▶ [Given exercise] Please list all lines of the material below in which the string "parts" occurs.

▶ [Data block]
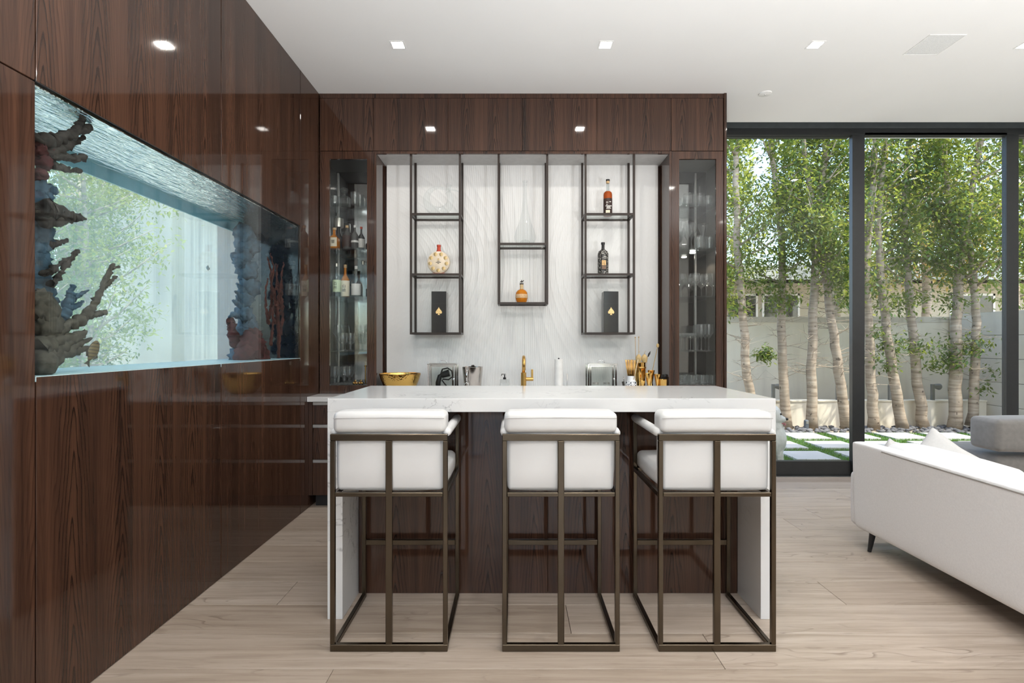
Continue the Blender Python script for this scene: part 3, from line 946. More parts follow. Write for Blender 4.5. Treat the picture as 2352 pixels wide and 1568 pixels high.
MB().box((TX1 - 0.012, TY0, TZ0 - 0.019), (XL - 0.001, TY1, TZ0)).build('floor_pane', plain('pale_tank_floor', (0.55, 0.74, 0.80), 0.3), tank, world=True)
wsf = MB()
wsf.box((TX1, TY0 + 0.012, TZ1 - 0.010), (XL - 0.014, TY1 - 0.012, TZ1 - 0.006)).build('water_surface', M['water'], tank, world=True)
MB().box((XL - 0.016, TY0, TZ1), (XL - 0.001, TY1, TZ1 + 0.010)).build('top_edge', M['black'], tank, world=True)

M['coral_dark'] = plain('dark_coral', (0.040, 0.030, 0.026), 0.9, var=0.5, scale=30)
M['coral_red'] = plain('maroon_coral', (0.075, 0.018, 0.018), 0.9, var=0.5, scale=30)
M['coral_grey'] = plain('grey_brown_coral', (0.085, 0.070, 0.055), 0.9, var=0.4, scale=40)
M['coral_blue'] = plain('blue_grey_coral', (0.055, 0.10, 0.145), 0.9, var=0.4, scale=25)
M['coral_rust'] = plain('rust_sea_fan', (0.085, 0.022, 0.016), 0.9, var=0.5, scale=25)
def tk(px, py, x):
    y = -x * FPX / (CX - px)
    return Vector((x, y, EYE + (CY - py) * y / FPX)), FPX / y
def branch(mb, pts, x, r0, r1, seg=10, jag=0.30):
    out, rad = [], []
    n = 0
    for i in range(len(pts) - 1):
        m = 9
        for j in range(m + (1 if i == len(pts) - 2 else 0)):
            f = (i + j / m) / (len(pts) - 1)
            a = [pts[i][q] + (pts[i + 1][q] - pts[i][q]) * j / m for q in (0, 1)]
            p, s = tk(a[0], a[1], x)
            r = (r0 + (r1 - r0) * f) / s
            k = 1 + jag * random.uniform(-1, 1)
            out.append(p + Vector((random.uniform(-1, 1), random.uniform(-1, 1), random.uniform(-1, 1))) * r * jag * 0.6)
            rad.append(r * k)
    mb.tube(out, rad, seg)
def coral(name, label, base, parts, cat='coral'):
    t = thing(name, label, cat, base, group='corals in the fish tank')
    for pname, mat, fn in parts:
        mb = MB()
        fn(mb)
        for v in mb.bm.verts:
            q = v.co * 55
            v.co += Vector((mnoise.noise(q), mnoise.noise(q + Vector((9, 2, 4))), mnoise.noise(q + Vector((3, 8, 1))))) * 0.0075
            q = v.co * 160
            v.co += Vector((mnoise.noise(q), mnoise.noise(q + Vector((9, 2, 4))), mnoise.noise(q + Vector((3, 8, 1))))) * 0.0040
        mb.build(pname, mat, t, world=True, smooth='all')
    return t
X1 = -1.735
def f_top(mb):
    branch(mb, [(84, 322), (125, 322), (165, 308), (206, 292)], X1, 17, 9)
    branch(mb, [(168, 306), (182, 290), (188, 274)], X1, 9, 6)
    branch(mb, [(150, 330), (172, 326), (190, 316)], X1 - 0.08, 8, 5)
def f_red(mb):
    for c, r in (((92, 345), 16), ((100, 372), 18), ((92, 400), 14), ((118, 345), 10)):
        p, s = tk(c[0], c[1], X1)
        mb.ball(p, r / s, 3, 0.5, 3)
def f_mid(mb):
    branch(mb, [(100, 350), (135, 345), (164, 330)], X1, 12, 9)
    branch(mb, [(105, 360), (140, 358), (170, 366), (196, 361)], X1, 12, 8)
    branch(mb, [(95, 370), (120, 378), (150, 388), (183, 392)], X1, 10, 5)
p0, _ = tk(92, 345, X1)
coral('branching_coral', 'thick dark branching coral at the top of the tank by its end', p0, [('upper_branch', M['coral_dark'], f_top), ('crust', M['coral_red'], f_red), ('lower_branch', M['coral_dark'], f_mid)])
def f_pillar(mb):
    for yy, r in ((430, 24), (462, 30), (500, 36), (535, 34), (568, 26), (600, 30), (640, 34), (672, 34), (705, 42), (745, 46), (790, 44)):
        p, s = tk(86, yy, -1.80)
        mb.ball(p, (0.6 * r / s, r / s, r / s), 3, 0.6, 3)
    for cx_, cy_, r in ((118, 435, 12), (112, 452, 11)):
        p, s = tk(cx_, cy_, -1.80); mb.ball(p, r / s, 2, 0.5, 4)
def f_shelf(mb):
    branch(mb, [(95, 480), (125, 484), (160, 496), (198, 504)], X1, 26, 4)
    branch(mb, [(95, 505), (140, 507), (175, 503)], X1, 16, 4)
    branch(mb, [(92, 565), (120, 560), (152, 553)], -1.80, 12, 5)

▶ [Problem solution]
Continue the Blender Python script for this scene: part 3, from line 946. More parts follow. Write for Blender 4.5. Treat the picture as 2352 pixels wide and 1568 pixels high.
def coral(name, label, base, parts, cat='coral'):
    for pname, mat, fn in parts:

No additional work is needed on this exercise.